Of course, there was the thorny issue of fuel consumption, but unlike the public at large, who would have a lot to say about this down the line, Mark excels at lateral thinking.
“Her purchase price is an absolute steal – she costs less than a new van. We can offset her poor fuel economy against that. Not fitting a box or buying a trailer saves us thousands. Plus, we won’t drive her around like a car. We’ll be moving slowly from place to place, then staying for a while. On the sort of mileage we do, it will be five years before she costs us any more than running a smaller truck.
The biggest obstacle of all, though, was that we were buying her blind.
Could we really commit tens of thousands of pounds to purchase a truck we’d never seen?
“I wouldn’t know what I was looking at anyway!” Mark admitted. “Brendan, at the dealer’s, promised she’d come with a mechanical check. If problems arise, we will have some comeback with the dealer. But she’s ex-army. She must be mechanically simple, over-engineered, and well maintained. It’s a gamble, but she has a box fitted, so we won’t need to pay for that – and the comparable trucks we’ve looked at cost several thousand pounds more.”

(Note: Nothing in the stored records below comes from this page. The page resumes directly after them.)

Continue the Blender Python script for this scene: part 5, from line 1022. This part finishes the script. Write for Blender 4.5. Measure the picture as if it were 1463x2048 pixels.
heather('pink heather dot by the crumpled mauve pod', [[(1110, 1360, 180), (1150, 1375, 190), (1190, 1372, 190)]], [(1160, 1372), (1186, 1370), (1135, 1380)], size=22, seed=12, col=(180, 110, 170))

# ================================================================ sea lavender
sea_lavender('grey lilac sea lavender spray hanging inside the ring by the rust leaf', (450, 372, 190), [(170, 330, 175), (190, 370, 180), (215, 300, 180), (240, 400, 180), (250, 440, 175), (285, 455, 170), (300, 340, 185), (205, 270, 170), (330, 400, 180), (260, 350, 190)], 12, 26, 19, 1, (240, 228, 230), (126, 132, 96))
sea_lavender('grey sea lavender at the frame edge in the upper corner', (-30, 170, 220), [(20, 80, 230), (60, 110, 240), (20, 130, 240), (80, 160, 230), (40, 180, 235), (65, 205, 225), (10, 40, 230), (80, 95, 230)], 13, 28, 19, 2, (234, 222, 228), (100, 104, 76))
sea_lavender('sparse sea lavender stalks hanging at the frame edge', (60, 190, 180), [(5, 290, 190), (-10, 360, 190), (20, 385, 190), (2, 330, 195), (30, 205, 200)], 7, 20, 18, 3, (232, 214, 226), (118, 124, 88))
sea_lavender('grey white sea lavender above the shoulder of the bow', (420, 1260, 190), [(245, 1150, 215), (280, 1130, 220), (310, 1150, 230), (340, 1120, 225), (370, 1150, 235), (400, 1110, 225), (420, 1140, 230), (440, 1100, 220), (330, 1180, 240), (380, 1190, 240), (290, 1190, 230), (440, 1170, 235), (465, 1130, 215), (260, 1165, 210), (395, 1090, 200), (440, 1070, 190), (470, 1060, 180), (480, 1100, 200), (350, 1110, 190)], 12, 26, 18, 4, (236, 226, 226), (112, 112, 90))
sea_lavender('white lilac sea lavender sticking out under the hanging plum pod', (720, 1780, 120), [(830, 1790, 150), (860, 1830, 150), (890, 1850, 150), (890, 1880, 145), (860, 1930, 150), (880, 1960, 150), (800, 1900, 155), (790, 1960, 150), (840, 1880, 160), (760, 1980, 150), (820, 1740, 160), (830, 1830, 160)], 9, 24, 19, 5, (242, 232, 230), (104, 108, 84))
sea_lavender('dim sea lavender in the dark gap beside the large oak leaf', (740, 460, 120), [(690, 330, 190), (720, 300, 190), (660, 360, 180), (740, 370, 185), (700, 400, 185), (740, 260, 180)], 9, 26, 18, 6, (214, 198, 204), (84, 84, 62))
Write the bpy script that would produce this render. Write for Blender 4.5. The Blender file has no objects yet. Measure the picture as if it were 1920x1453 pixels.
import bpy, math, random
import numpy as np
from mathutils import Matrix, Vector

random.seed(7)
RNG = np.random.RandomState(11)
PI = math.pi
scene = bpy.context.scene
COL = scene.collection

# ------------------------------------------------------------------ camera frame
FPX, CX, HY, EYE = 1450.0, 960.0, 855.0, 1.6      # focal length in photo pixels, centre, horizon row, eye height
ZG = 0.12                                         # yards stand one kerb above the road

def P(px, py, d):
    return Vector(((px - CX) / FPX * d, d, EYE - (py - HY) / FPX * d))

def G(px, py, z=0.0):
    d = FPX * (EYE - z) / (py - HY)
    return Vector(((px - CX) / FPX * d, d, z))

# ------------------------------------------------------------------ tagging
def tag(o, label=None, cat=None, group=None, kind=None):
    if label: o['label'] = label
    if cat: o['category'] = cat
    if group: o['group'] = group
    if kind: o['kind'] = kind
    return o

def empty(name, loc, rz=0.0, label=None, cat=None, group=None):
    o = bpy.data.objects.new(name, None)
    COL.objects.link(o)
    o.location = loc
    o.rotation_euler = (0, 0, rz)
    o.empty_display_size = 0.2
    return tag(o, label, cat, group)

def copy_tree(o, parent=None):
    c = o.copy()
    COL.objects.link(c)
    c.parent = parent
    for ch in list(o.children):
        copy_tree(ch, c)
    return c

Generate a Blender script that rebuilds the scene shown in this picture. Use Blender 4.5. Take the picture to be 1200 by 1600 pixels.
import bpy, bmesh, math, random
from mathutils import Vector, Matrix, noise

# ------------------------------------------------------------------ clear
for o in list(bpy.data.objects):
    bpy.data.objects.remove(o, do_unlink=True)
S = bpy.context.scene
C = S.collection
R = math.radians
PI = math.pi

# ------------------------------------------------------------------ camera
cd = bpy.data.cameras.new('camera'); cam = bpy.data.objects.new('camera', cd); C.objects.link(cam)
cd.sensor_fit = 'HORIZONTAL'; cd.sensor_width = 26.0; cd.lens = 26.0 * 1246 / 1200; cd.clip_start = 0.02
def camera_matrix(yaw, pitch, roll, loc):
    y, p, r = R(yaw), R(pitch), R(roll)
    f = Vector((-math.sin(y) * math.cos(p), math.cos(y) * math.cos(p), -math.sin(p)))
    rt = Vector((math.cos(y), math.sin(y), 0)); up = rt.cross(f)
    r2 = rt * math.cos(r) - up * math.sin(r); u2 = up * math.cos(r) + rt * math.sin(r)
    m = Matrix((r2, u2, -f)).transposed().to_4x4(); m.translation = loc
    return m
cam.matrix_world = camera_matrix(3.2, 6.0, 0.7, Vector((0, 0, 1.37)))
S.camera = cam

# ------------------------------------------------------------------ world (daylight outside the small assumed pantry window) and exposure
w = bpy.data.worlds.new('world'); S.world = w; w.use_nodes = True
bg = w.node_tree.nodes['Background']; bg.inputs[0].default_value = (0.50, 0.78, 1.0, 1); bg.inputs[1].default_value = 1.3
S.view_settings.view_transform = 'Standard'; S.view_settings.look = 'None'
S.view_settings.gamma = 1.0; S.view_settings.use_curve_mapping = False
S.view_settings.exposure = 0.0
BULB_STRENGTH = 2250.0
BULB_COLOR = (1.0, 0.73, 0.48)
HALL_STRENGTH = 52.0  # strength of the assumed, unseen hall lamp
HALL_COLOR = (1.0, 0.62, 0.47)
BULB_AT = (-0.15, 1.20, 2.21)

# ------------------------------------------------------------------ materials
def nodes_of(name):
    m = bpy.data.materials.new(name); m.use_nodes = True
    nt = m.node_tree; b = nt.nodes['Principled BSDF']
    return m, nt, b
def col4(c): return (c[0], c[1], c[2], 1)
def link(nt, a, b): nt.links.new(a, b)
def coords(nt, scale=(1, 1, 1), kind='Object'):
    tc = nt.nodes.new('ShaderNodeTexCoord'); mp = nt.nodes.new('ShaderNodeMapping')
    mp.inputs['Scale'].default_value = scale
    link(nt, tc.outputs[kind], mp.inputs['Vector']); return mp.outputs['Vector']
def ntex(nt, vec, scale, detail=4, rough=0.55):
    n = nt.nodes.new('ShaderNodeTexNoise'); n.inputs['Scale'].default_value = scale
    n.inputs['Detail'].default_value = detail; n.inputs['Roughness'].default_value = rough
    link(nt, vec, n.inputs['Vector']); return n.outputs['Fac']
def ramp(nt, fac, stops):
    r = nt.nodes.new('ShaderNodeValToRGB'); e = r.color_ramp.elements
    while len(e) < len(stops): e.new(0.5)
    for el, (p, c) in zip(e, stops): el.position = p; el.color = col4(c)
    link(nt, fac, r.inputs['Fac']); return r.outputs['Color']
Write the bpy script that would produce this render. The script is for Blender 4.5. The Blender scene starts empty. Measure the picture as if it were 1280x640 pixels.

“So, we’re gambling that she won’t need seven grand’s worth of work,” I said. “If she doesn’t, we’re in the money. If she does, we won’t have lost. If she turns into a financial black hole, well. We’ll just have to take it on the chin…”
It was important to love her.
I’d already named her The Beast.
If she was going to be our permanent home, guardian, and accomplice on scary adventures, it needed to be love.
Mark and I met on the 9th of January. As our anniversary approached, I announced on social media,
“I might get a truck as a 21st anniversary present!”
Even so, we went round and round in circles.
However we tried to convince ourselves, we concluded she was not right for us.
Ultimately, even Mark admitted, “She’s way too big and way too heavy.”
We made our final decision.
The following day, we put down a deposit.